While we are walking around the monastery grounds trying to find the office, we meet a nice lady who is staying here, she's from New York (small world) and has been staying here for 11 years. I guess the rooms don't come available that often and there are only seven to begin with. The monk who runs the office here offers to call the monastery next door to see if they can accommodate me. So nice, he insists I take a seat on his couch and has a young monk fetch tea for us. (I'm with a Venezuelan girl, Natalia who I met on the bus. She has no accommodations set up and is tagging along to see if she can get a room wherever I end up.) I compliment the young monk on the tea, it is sOoOooO good, and not just because I'm cold and filthy and sleep-deprived and needing some comfort. He tells me with pride that it's so good because it's real cow milk, then points out the door and says proudly, 'we have our own cow and we get our own fresh milk (then makes a milking gesture)'. Wow, real fresh cows milk, yum! (I immediately think about the fact that it isn't pasteurized, whatever that is, and hope that I won't get sick. I don't.)

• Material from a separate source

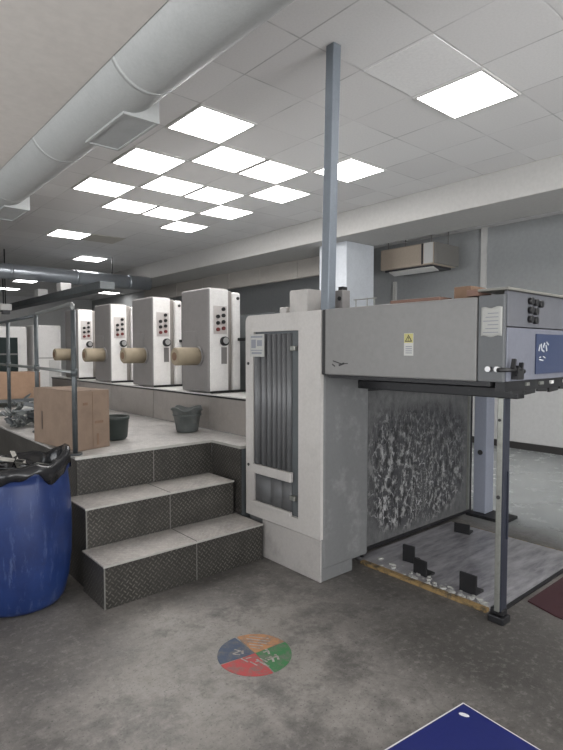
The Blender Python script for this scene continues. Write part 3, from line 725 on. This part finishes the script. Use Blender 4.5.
obj('side_plate', MB().box((1.38, 3.88, .002), (1.395, 9.1, .8145)), M['plate_side'], pt)

# handrail
hr = thing('handrail', (1.46, 5.3, .83), 'grey tubular steel handrail with posts along the platform edge', 'handrail')
A, B, Cc = (1.41, 3.97), (1.545, 5.33), (1.60, 6.55)
T = 1.945
obj('top_rail', MB().tube([(A[0], A[1], T-.05), (A[0]+.001, A[1]+.006, T-.025), (A[0]+.002, A[1]+.02, T-.008), (A[0]+.005, A[1]+.045, T), (B[0], B[1]-.05, T), (B[0], B[1], T)], .016, 12), M['rail_top'], hr)
obj('top_rail', MB().tube([(B[0], B[1]+.02, T-.015), (Cc[0], Cc[1], T-.015), (1.66, 8.6, T-.015)], .015, 12), M['rail'], hr)
obj('mid_rail', MB().tube([(A[0], A[1], 1.44), (B[0], B[1], 1.44), (Cc[0], Cc[1], 1.44), (1.66, 8.6, 1.44)], .014, 12), M['rail_top'], hr)
for (x, y), top in ((A, T-.05), (B, T-.01), (Cc, T-.015), ((1.66, 8.6), T-.015)):
    po = obj('post', MB().tube([(x, y, .831), (x, y, top)], .019, 14), M['rail'], hr)
    obj('base_flange', MB().tube([(x, y, .8305), (x, y, .843)], .05, 16), M['rail'], po)
    obj('collar', MB().tube([(x, y, 1.41), (x, y, 1.47)], .024, 14), M['rail'], po)

# ------------------------------------------------------------------ on the platform
cb = thing('cardboard_box', (1.6, 4.4, .83), 'brown cardboard box behind the handrail post on the platform edge', 'box')
# box stands askew: corner towards the viewer
def quad_prism(pts, z0, z1): return MB().prism(pts, 'z', z0, z1)
k0, k1, k2, k3 = (1.455, 4.07), (1.75, 4.15), (1.66, 4.78), (1.36, 4.80)
obj('carton', quad_prism([k0, k1, k2, k3], .8305, 1.285), M['card'], cb, bevel=.004)
def along(a, b, t, off=0):
    dx, dy = b[0]-a[0], b[1]-a[1]; l = math.hypot(dx, dy); nx, ny = dy/l, -dx/l
    return (a[0]+dx*t+nx*off, a[1]+dy*t+ny*off)
tp = MB()
def strip(a, b, t0, t1, z0, z1, o=.002):
    p, q = along(a, b, t0, 0.0003), along(a, b, t1, 0.0003); p2, q2 = along(a, b, t0, o), along(a, b, t1, o)
    tp.prism([p, q, q2, p2], 'z', z0, z1)
strip(k0, k1, .48, .485, .84, 1.28); strip(k0, k1, .55, .80, 1.03, 1.05); strip(k0, k1, .6, .66, .86, .95); strip(k0, k1, .2, .34, 1.18, 1.2)
obj('crease', tp, M['card_dark'], cb)
tp = MB(); strip(k3, k0, .2, .23, .95, 1.1); obj('tear', tp, M['tape'], cb)
obj('flap', MB().prism([(1.36,4.80),(1.455,4.07),(1.58,4.11),(1.48,4.80)], 'z', 1.2855, 1.291).prism([(1.59,4.11),(1.75,4.15),(1.66,4.78),(1.50,4.79)], 'z', 1.2855, 1.289), M['card'], cb)
bk = thing('bucket', (1.93, 4.56, .83), 'dark green round tub right of the cardboard box', 'bucket')
obj('shell', MB().lathe((1.91, 4.46, .831), [(.0,.0),(.105,.0),(.122,.02),(.136,.17),(.142,.178),(.142,.20),(.128,.20),(.11,.03),(0,.02)], 32), M['bucket_dark'], bk)
b2 = thing('bucket', (2.63, 4.42, .83), 'grey plastic bucket with ragged rim against the plinth under the press', 'bucket')
def wob(t, r, z): return (r*(1+.05*math.sin(2*t+.6)+(.06*math.sin(5*t) if z > .2 else 0)), z+(.013*math.sin(4*t+1) if z > .2 else 0))
obj('shell', MB().lathe((2.64, 4.44, .831), [(0,0),(.098,0),(.106,.015),(.135,.20),(.150,.212),(.152,.228),(.138,.226),(.118,.09),(0,.05)], 40, wob=wob), M['bucket'], b2)
obj('rib', MB().lathe((2.64, 4.44, .831), [(.118,.150),(.138,.154),(.139,.166),(.122,.17)], 40), M['bucket'], b2)

# ------------------------------------------------------------------ blue drum
DCX, DCY = .928, 3.63
dr = thing('blue_drum', (DCX, DCY, 0), 'big scuffed blue plastic drum used as a bin left of the stairs', 'drum')
prof = [(0,.0),(.215,.0),(.24,.010),(.262,.04),(.291,.15),(.307,.30),(.312,.45),(.31,.60),(.303,.72),(.295,.80),(.292,.84),(.302,.845),(.302,.875),(.285,.88),(.278,.86),(.285,.5),(.26,.05),(0,.04)]
obj('shell', MB().lathe((DCX, DCY, .001), prof, 64), M['drum'], dr)
# black bag lining the drum, folded over the rim in ragged lobes
lob = {}
def bagw(t, r, z):
    rag = .012*math.sin(3*t+1.0)+.016*math.sin(7*t)+.010*math.sin(13*t+2)
    lift = .085*math.exp(-((((t-5.95+PI) % (2*PI))-PI)/.6)**2)      # stands up towards the stairs
    if z < .85: return (r+.006*math.sin(11*t), z + rag*1.6 + lift*.55)
    return (r + .008*math.sin(9*t+1), z + rag*.5 + lift)
bg = MB().lathe((DCX, DCY, 0), [(.307,.825),(.311,.86),(.309,.895),(.285,.91),(.262,.87),(.25,.78),(.24,.70)], 90, wob=bagw)
tag(obj('bin_bag', bg, M['bag'], solid=.003), 'black plastic bag folded over the rim of the blue drum', 'bag')
oc = MB(); random.seed(3)
for k in range(26):
    a0 = random.uniform(0, 6.28); r0 = random.uniform(.0, .17); L = random.uniform(.12, .26); aa = random.uniform(0, PI)
    c = Vector((DCX+r0*math.cos(a0), DCY+r0*math.sin(a0), random.uniform(.80, .93)))
    oc.obox(c, (min(L, .40-r0*1.9), random.uniform(.012, .05), .004), aa, random.uniform(-.6, .6), random.uniform(-.35, .35), mi=k % 3)
oc.lathe((DCX, DCY, 0), [(0,.80),(.12,.80),(.225,.77)], 30, mi=0)
tag(obj('offcuts', oc, [M['bag'], M['offcut'], M['press_dark']]), 'crumpled dark offcuts and strips filling the blue drum', 'offcuts', kind='stuff')

# ------------------------------------------------------------------ far left
tb = thing('pallet_table', (2.0, 8.2, 0), 'low steel table behind the handrail carrying orange cartons', 'table')
obj('top', MB().box((1.55, 7.85, .90), (2.36, 8.55, .94)), M['press_dark'], tb)
e = .05
for x in (1.58, 2.30):
    for y in (7.9, 8.48): obj('leg', MB().box((x, y, .832), (x+.04, y+.04, .90)), M['press_dark'], tb)
carton('cardboard_box', (1.60, 7.90, .9405), (1.93, 8.4, 1.31), M['card_orange'], 'orange carton behind the handrail at the left edge of the photo', 'box', 'orange cartons')
carton('cardboard_box', (1.95, 7.92, .9405), (2.34, 8.4, 1.30), M['card_orange'], 'orange carton behind the handrail beside the far press unit', 'box', 'orange cartons')
ecol = M['unit_white']
c1 = thing('white_cabinet', (2.9, 11, 0), 'tall white electrical cabinet with dark window at the far left', 'cabinet')
obj('body', MB().box((2.0, 11.0, .002), (3.02, 11.9, 2.06)), ecol, c1, bevel=.015)
obj('window', MB().box((2.3, 10.985, 1.05), (2.85, 10.999, 1.85)), M['glass_dark'], c1)
obj('window_bar', MB().box((2.3, 10.975, 1.52), (2.85, 10.985, 1.55)), M['unit'], c1)
c2 = thing('white_cabinet', (3.4, 11, 0), 'narrow white cabinet with seam between the handrail posts far left', 'cabinet')
obj('body', MB().box((3.14, 11.0, .002), (3.66, 11.9, 2.10)), ecol, c2, bevel=.015)
obj('seam', MB().box((3.145, 10.992, 1.45), (3.655, 10.999, 1.465)), M['unit'], c2)
obj('lower_panel', MB().box((3.42, 10.99, .9), (3.62, 10.999, 1.42)), M['white_metal'], c2)
bx = thing('emergency_lamp', (2.9, 12, 2.4), 'small white lamp box hanging at the far left above the cabinets', 'lamp')
obj('case', MB().box((2.80, 12.0, 2.43), (3.02, 12.1, 2.56)), M['white_metal'], bx, bevel=.01)
obj('shade', MB().box((2.84, 11.99, 2.35), (2.98, 12.08, 2.43)), M['ac_dark'], bx)
obj('stem', MB().tube([(2.91, 12.05, 2.56), (2.91, 12.05, CZ-.001)], .012, 8), M['black'], bx)
random.seed(11)
sc_ = MB()
for k in range(120):
    x = random.uniform(1.45, 1.95); y = random.uniform(5.55, 6.35); z = .832 + abs(random.gauss(0, .12))*(1-abs(x-1.7)*1.4) + .02
    sc_.obox((x, y, min(z, 1.12)), (random.uniform(.05, .2), random.uniform(.02, .09), .006), random.uniform(0, 3), random.uniform(-.9, .9), random.uniform(-.9, .9), mi=random.choice((0,0,1,2,2)))
tag(obj('scrap_heap', sc_, [M['press_dark'], M['paper'], M['bucket']]), 'heap of crumpled scrap paper on the platform behind the handrail', 'scrap', kind='stuff')

# ------------------------------------------------------------------ floor marks and blue board
SC = Vector((1.69, 2.175)); SR = .196
fs = thing('floor_sticker', (SC.x, SC.y, .0005), 'round worn floor sticker in orange, green, red and blue quarters', 'sticker')
hub = Vector((1.695, 2.177))
def wedge(a0, a1, z0=.0006, z1=.002):
    n = 18; pts = [tuple(hub)]
    for k in range(n+1):
        t = a0+(a1-a0)*k/n; pts.append((SC.x+SR*math.cos(t), SC.y+SR*math.sin(t)))
    return MB().prism(pts, 'z', z0, z1)
STK = [('orange_quarter', -3, 82, 'st_orange'), ('blue_quarter', 86, 168, 'st_blue'), ('red_quarter', 171, 260, 'st_red'), ('green_quarter', 263, 354, 'st_green')]
W_ = M['white_mark']
rt = Vector((math.cos(math.radians(-40.8)), math.sin(math.radians(-40.8)))); fw = Vector((math.sin(math.radians(40.8)), math.cos(math.radians(40.8))))
for nm_, a0, a1, mm in STK:
    o = obj(nm_, wedge(math.radians(a0), math.radians(a1)), M[mm], fs)
    o['label'] = nm_.replace('_', ' ') + ' of the sticker'
    g = MB()
    def dash(c, w, h, r=0): g.obox((c[0], c[1], .0024), (w, h, .0006), math.radians(-40.8)+r)
    if nm_ == 'orange_quarter':
        for k in range(5):
            c = SC + rt*(.0+.004*k) + fw*(.055+.026*k); dash(c, .05+.028*k-(.05 if k == 4 else 0), .007, -.2)
    elif nm_ == 'red_quarter':
        for k in range(3):
            c = SC + rt*(-.02+.05*k-.03) + fw*(-.06-.03*(k % 2)); dash(c, .05, .008, -.7); dash(c+rt*.02+fw*.02, .03, .006, .4)
        dash(SC+rt*.045+fw*(-.085), .09, .012, -.75)
    elif nm_ == 'blue_quarter':
        c = SC + rt*(-.095) + fw*.012; dash(c, .05, .008, .6); dash(c+fw*.02, .035, .007, -.5); dash(c+rt*.03, .012, .03, .1); dash(c-fw*.02, .04, .006, -.2)
    else:
        for cx, cy in ((.06,.02),(.085,-.05),(.11,-.03)):
            c = SC + rt*cx + fw*cy; dash(c, .034, .010, .5); dash(c+rt*.014-fw*.012, .012, .026, .2); dash(c+fw*.018, .014, .012, 0)
    obj('white_marks', g, M['faded_mark'], o)
# blue board: sharp corner pointing away from the viewer
bd = thing('blue_board', (1.9, 1.0, 0), 'glossy dark blue board with a white rim lying on the floor at the bottom', 'board')
c0 = Vector((2.145, 1.234)); eL = (Vector((1.641, 1.286))-c0).normalized(); eR = (Vector((2.118, .874))-c0).normalized()
def bq(i0, i1, z0, z1):
    pts = [c0+eL*i0+eR*i0, c0+eL*(1.0-i1)+eR*i0, c0+eL*(1.0-i1)+eR*(.72-i1), c0+eL*i0+eR*(.72-i1)]
    return MB().prism([tuple(p) for p in pts], 'z', z0, z1)
obj('rim', bq(0, 0, .004, .019), M['rim_white'], bd, bevel=.002)
obj('face', bq(.009, .009, .0192, .0205), M['navy'], bd)
hc = Vector((2.07, 1.185)); ang = math.atan2(rt.y, rt.x)-.5
hm = MB(); pts = []
for k in range(20):
    t = 2*PI*k/20; q = Vector((.022*math.cos(t), .011*math.sin(t)))
    pts.append((hc.x + q.x*math.cos(ang)-q.y*math.sin(ang), hc.y + q.x*math.sin(ang)+q.y*math.cos(ang)))
obj('slot_mark', hm.prism(pts, 'z', .0206, .0214), M['rim_white'], bd)

# ------------------------------------------------------------------ window fill lamps, camera, colour
def window_fill(loc, rot, w_, e):  # added lamps outside the windows, tilted up to brighten the ceiling
    ld = bpy.data.lights.new('window_fill', 'AREA'); ld.shape = 'RECTANGLE'; ld.size = w_; ld.size_y = 2.0
    ld.energy = e*w_; ld.color = (1, 1, 1)
    lo = bpy.data.objects.new('window_fill', ld); COL.objects.link(lo); lo.location = loc; lo.rotation_euler = rot
for a, b in W: window_fill(((a+b)/2, Y0-.75, 1.35), (PI/2+.6, 0, 0), b-a, 130)
for p, q in WL: window_fill((X0-.75, (p+q)/2, 1.35), (PI/2+.6, 0, -PI/2), q-p, 60)
w = bpy.data.worlds.new('sky'); sc.world = w; w.use_nodes = True
w.node_tree.nodes['Background'].inputs[0].default_value = (.75, .87, 1, 1); w.node_tree.nodes['Background'].inputs[1].default_value = 1.0

cd = bpy.data.cameras.new('camera'); cam = bpy.data.objects.new('camera', cd); COL.objects.link(cam)
cam.location = (0, 0, 1.6); cam.rotation_euler = (math.radians(90-2.6), 0, math.radians(-40.8))
cd.sensor_fit = 'HORIZONTAL'; cd.sensor_width = 36; cd.lens = 36*534/563; cd.clip_start = .05
sc.camera = cam
sc.view_settings.view_transform = 'Standard'; sc.view_settings.look = 'None'; sc.view_settings.gamma = 1
sc.view_settings.use_curve_mapping = False; sc.view_settings.exposure = -0.2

The monk in charge returns and says the monastery next door has a room available and says he will take us when we finish our tea. I'm so happy. We finish our tea, and the nice monk walks with us up the path to his friends next door. People on the street stop to bow and greet him, he is kind and modest and stops to acknowledge each of them. He must be well admired here, and he is walking little old us to a room. We reach the monastery and a monk is out front waiting with a key, he walks us to a room and I check it out. It's so great, I'm so happy to find a place to stop and clean and rest for a bit. They even have another room for Natalia downstairs, so we are both good. The monk excuses himself and says he'll tell our taxi driver (waiting down the hill) to bring up our bags. Thank you doesn't seem like enough to day to him.

My room at the monastery has a balcony that looks up to the Himalayas and down to the Indian planes below. The view is so big and open, the air is so cool and clean, the mountains so green, the people so friendly, I instantly love Dharmsala. I have a room with a desk, three chairs, a private bath with a western flush toilet and hot water. It's CLEAN, maybe I can pretend all those Delhi bathrooms were just a bad dream, and two single beds pushed together for one big bed. It's Rs180/night, like $5-ish. I think I might stay here a month. Then I sit on the bed, it's a mat on top of a board. Umph. Ok, if I can find a nice masseur I'll stay a month. (I do, and I will.)